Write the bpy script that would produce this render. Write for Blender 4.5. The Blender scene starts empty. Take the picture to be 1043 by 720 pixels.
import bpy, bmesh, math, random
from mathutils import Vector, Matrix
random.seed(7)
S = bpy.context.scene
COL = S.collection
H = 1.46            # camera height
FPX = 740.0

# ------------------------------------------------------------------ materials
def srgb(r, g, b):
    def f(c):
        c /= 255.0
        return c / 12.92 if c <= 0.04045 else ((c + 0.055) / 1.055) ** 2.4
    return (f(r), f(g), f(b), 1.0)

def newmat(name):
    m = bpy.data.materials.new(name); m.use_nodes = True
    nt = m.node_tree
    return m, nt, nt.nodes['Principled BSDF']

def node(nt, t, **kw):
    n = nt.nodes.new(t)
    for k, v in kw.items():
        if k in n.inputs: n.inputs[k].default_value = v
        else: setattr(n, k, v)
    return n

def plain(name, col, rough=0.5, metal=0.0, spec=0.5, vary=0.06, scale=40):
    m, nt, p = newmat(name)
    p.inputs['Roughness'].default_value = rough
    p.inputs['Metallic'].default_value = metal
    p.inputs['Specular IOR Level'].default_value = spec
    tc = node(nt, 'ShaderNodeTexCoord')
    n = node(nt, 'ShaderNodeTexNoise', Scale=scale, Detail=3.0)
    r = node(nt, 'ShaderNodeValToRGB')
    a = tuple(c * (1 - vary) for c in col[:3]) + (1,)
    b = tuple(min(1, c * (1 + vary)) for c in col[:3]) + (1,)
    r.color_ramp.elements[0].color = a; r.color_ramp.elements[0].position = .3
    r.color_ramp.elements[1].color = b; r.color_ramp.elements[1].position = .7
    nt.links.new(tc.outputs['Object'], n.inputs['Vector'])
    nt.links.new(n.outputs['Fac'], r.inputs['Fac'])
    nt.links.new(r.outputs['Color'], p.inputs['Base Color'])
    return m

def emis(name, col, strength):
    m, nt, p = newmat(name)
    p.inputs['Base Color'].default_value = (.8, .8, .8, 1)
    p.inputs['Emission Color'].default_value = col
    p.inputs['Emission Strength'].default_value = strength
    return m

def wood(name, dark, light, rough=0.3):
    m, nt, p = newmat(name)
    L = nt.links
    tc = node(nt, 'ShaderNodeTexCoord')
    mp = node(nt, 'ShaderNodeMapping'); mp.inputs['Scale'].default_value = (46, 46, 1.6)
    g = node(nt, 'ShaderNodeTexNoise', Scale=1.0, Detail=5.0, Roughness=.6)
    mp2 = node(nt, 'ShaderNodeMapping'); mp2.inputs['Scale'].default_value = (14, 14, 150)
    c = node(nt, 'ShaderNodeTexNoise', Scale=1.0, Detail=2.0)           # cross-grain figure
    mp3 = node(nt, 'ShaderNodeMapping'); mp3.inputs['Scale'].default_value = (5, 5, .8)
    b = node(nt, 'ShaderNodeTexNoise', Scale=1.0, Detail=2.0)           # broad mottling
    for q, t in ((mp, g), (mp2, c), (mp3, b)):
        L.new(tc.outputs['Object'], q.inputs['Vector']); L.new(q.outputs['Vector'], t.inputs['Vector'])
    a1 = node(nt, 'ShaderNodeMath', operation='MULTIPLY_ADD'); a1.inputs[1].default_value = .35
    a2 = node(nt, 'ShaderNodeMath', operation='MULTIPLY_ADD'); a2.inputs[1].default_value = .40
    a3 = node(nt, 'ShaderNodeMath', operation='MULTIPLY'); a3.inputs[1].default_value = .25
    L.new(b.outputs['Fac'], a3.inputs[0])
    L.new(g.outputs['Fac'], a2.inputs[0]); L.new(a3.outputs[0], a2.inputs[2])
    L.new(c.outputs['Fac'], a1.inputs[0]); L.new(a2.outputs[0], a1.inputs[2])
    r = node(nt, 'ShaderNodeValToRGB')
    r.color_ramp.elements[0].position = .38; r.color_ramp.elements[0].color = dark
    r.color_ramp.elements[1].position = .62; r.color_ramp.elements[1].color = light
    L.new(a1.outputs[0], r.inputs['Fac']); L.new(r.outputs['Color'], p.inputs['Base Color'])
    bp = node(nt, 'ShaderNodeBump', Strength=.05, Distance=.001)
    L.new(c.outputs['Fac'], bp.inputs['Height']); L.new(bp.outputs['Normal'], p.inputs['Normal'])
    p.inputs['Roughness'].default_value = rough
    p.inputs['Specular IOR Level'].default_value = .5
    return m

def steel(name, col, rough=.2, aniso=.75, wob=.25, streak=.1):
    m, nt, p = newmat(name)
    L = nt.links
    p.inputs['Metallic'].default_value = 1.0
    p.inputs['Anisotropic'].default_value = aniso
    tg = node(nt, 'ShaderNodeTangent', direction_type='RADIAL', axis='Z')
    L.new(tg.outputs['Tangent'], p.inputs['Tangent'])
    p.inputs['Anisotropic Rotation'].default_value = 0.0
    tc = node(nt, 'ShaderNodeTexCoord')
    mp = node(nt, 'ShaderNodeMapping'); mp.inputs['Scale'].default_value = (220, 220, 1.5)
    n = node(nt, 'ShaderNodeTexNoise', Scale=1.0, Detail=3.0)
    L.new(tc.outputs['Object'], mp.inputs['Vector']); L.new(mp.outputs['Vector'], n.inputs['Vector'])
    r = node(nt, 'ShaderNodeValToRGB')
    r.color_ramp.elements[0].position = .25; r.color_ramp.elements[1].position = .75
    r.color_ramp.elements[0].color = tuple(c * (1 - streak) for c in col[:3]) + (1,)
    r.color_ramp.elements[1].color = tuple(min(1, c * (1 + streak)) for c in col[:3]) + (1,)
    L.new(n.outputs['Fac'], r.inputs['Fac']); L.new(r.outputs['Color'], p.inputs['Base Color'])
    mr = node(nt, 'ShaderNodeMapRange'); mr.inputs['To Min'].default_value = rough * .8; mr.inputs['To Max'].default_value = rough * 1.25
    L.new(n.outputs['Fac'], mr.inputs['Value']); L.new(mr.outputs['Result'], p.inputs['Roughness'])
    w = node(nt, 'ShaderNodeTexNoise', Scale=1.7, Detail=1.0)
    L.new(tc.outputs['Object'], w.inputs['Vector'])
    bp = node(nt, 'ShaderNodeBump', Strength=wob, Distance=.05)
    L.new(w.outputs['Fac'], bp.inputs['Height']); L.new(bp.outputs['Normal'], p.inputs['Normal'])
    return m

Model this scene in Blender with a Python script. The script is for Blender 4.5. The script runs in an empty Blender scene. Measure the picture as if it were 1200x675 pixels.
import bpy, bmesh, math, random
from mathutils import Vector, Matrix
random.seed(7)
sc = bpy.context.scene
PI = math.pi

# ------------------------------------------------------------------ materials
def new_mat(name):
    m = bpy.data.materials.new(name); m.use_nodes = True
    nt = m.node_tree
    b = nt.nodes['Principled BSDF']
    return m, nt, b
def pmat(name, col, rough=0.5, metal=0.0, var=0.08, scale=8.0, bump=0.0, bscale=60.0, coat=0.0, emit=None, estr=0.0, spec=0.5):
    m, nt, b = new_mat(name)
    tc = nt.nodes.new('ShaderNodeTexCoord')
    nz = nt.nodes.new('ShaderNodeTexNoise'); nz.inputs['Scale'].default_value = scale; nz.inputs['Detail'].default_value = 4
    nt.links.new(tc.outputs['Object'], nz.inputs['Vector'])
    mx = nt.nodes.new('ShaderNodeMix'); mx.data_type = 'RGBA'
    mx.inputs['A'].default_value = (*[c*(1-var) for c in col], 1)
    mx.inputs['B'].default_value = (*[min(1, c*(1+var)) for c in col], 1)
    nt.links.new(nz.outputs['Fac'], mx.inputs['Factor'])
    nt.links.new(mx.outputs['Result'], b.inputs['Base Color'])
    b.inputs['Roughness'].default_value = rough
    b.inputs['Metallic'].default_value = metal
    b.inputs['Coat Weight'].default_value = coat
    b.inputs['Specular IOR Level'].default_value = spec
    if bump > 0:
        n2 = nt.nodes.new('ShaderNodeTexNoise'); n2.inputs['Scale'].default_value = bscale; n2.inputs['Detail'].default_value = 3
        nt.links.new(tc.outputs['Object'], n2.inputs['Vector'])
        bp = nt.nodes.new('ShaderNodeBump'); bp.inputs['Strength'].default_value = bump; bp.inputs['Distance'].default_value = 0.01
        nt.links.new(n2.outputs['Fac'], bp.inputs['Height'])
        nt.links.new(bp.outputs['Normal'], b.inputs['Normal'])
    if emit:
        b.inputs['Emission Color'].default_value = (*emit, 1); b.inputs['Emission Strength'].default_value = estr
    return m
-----
Work to do: Return, word for word, every line from the top of the entries down to the line that holds "FPX = 740.0", both included.

Exercise answer:
Write the bpy script that would produce this render. Write for Blender 4.5. The Blender scene starts empty. Take the picture to be 1043 by 720 pixels.
import bpy, bmesh, math, random
from mathutils import Vector, Matrix
random.seed(7)
S = bpy.context.scene
COL = S.collection
H = 1.46            # camera height
FPX = 740.0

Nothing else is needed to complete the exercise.